■ **Objective**: Repeat each line exactly, leaving nothing out.

■ **Collected material**:
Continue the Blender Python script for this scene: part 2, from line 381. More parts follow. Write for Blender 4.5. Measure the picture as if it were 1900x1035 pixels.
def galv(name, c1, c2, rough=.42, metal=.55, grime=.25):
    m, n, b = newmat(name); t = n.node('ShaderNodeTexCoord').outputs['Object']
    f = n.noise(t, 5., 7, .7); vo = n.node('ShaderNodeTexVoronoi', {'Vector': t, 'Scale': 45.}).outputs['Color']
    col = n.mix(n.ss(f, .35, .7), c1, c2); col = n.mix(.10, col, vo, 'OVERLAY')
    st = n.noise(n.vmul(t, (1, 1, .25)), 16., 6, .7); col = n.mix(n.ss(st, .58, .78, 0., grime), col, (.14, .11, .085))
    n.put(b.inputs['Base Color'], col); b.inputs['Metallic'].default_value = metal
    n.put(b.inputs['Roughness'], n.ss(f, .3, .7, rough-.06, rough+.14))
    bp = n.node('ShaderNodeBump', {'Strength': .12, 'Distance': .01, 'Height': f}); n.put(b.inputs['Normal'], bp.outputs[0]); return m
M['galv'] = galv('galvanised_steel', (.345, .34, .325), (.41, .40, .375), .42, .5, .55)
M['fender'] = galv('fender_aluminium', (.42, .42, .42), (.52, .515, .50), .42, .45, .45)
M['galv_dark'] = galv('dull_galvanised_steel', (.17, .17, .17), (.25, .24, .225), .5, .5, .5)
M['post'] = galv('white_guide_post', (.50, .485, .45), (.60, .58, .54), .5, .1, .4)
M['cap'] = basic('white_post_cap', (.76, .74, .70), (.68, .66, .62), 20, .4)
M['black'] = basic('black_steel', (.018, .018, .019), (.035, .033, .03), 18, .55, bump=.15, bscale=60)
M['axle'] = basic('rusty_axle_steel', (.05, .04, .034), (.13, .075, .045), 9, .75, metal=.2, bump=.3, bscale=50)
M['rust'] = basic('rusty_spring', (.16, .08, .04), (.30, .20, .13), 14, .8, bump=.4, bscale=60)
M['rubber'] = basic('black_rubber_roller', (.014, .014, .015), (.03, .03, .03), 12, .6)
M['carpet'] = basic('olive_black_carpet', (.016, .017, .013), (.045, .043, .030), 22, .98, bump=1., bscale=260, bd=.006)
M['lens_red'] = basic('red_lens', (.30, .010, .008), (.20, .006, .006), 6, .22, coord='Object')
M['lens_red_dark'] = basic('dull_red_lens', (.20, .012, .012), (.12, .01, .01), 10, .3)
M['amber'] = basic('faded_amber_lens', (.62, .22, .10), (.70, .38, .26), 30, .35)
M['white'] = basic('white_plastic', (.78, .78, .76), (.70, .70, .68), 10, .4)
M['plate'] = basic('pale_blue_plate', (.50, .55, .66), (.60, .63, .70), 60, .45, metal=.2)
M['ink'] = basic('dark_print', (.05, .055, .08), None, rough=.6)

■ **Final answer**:
Continue the Blender Python script for this scene: part 2, from line 381. More parts follow. Write for Blender 4.5. Measure the picture as if it were 1900x1035 pixels.
def galv(name, c1, c2, rough=.42, metal=.55, grime=.25):
    m, n, b = newmat(name); t = n.node('ShaderNodeTexCoord').outputs['Object']
    f = n.noise(t, 5., 7, .7); vo = n.node('ShaderNodeTexVoronoi', {'Vector': t, 'Scale': 45.}).outputs['Color']
    col = n.mix(n.ss(f, .35, .7), c1, c2); col = n.mix(.10, col, vo, 'OVERLAY')
    st = n.noise(n.vmul(t, (1, 1, .25)), 16., 6, .7); col = n.mix(n.ss(st, .58, .78, 0., grime), col, (.14, .11, .085))
    n.put(b.inputs['Base Color'], col); b.inputs['Metallic'].default_value = metal
    n.put(b.inputs['Roughness'], n.ss(f, .3, .7, rough-.06, rough+.14))
    bp = n.node('ShaderNodeBump', {'Strength': .12, 'Distance': .01, 'Height': f}); n.put(b.inputs['Normal'], bp.outputs[0]); return m
M['galv'] = galv('galvanised_steel', (.345, .34, .325), (.41, .40, .375), .42, .5, .55)
M['fender'] = galv('fender_aluminium', (.42, .42, .42), (.52, .515, .50), .42, .45, .45)
M['galv_dark'] = galv('dull_galvanised_steel', (.17, .17, .17), (.25, .24, .225), .5, .5, .5)
M['post'] = galv('white_guide_post', (.50, .485, .45), (.60, .58, .54), .5, .1, .4)
M['cap'] = basic('white_post_cap', (.76, .74, .70), (.68, .66, .62), 20, .4)
M['black'] = basic('black_steel', (.018, .018, .019), (.035, .033, .03), 18, .55, bump=.15, bscale=60)
M['axle'] = basic('rusty_axle_steel', (.05, .04, .034), (.13, .075, .045), 9, .75, metal=.2, bump=.3, bscale=50)
M['rust'] = basic('rusty_spring', (.16, .08, .04), (.30, .20, .13), 14, .8, bump=.4, bscale=60)
M['rubber'] = basic('black_rubber_roller', (.014, .014, .015), (.03, .03, .03), 12, .6)
M['carpet'] = basic('olive_black_carpet', (.016, .017, .013), (.045, .043, .030), 22, .98, bump=1., bscale=260, bd=.006)
M['lens_red'] = basic('red_lens', (.30, .010, .008), (.20, .006, .006), 6, .22, coord='Object')
M['lens_red_dark'] = basic('dull_red_lens', (.20, .012, .012), (.12, .01, .01), 10, .3)
M['amber'] = basic('faded_amber_lens', (.62, .22, .10), (.70, .38, .26), 30, .35)
M['white'] = basic('white_plastic', (.78, .78, .76), (.70, .70, .68), 10, .4)
M['plate'] = basic('pale_blue_plate', (.50, .55, .66), (.60, .63, .70), 60, .45, metal=.2)
M['ink'] = basic('dark_print', (.05, .055, .08), None, rough=.6)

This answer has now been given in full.